I agree with that usually, but for some reason Mattress stores seem to defy that curve. Maybe they are really cheap to run so it's easy to start and their marketing is so low brow, accompanied with the constant going out of business sales (maybe supply and demand does know all or could just be sleazy marketing as they usually pop right back up again) it just makes them seem so much worse and more in number than they really are.
Please please please google "top problems with" "insert mattress company name here" before you ever ever think about buying a mattress. We were shocked at the shoddy industry. I did my homework and we are very pleased with the mattress we bought (and it was not from one of the shoddy corner vendors....) Some companies have over 10,000 complaints in one year alone. THAT should tell you something.
My conspiracy theory is that they are owned by the corner drugstores:
They are selling crappy mattresses to fuel the need for more pain meds. With a CVS or Walgreens on every other corner, they need to do something to keep up demand.
They close about as fast as they open. I think the people who own these chains simply bounce them around town from shopping center to shopping enter every year or two. The overhead of the actual store is low.
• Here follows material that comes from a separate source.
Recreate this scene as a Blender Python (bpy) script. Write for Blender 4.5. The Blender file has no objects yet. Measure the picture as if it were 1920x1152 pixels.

Usually one or two employees and a couple dozen display mattresses, and then a central warehouse where they store them. Or probably like tire dealers, all getting them from a centralized warehouse/wholesaler in the area. No tire store typically carries 2,000 tires in the store. Most places have them shipped when you buy them, from somewhere across town.
There are a multitude of reasons. The below link references Manhattan, which has more Sleepy's Stores than it does Best Buys, but this seems to be a thread in many different places, from Manhattan to Northwest Indiana to Boise, Idaho to Raleigh.
There are a handful of reasons. Mattress stores are very profitable (50% margin on a mattress.) They don't have to warehouse much, many times only paying the manufacturer after they sell the mattress, and they don't need expensive retail space, as you don't window shop a mattress, only going into one when you decide you need to buy it. Also, people won't order one off the internet, at least not in good numbers.
Mattress stores have become my pet peeve, lol. Do we really need the supposed convenience of never having to drive more than a mile or so to buy a mattress? There used to be THREE mattress stores just in Beaver Creek, in Apex! Now they're down to two, which is still ridiculous.
And those obnoxious little signs stuck on the roadsides! Sheesh.
My thought is that there is SO much profit to be made in a mattress that all these guys want a piece of the action. Me, I bought mine online.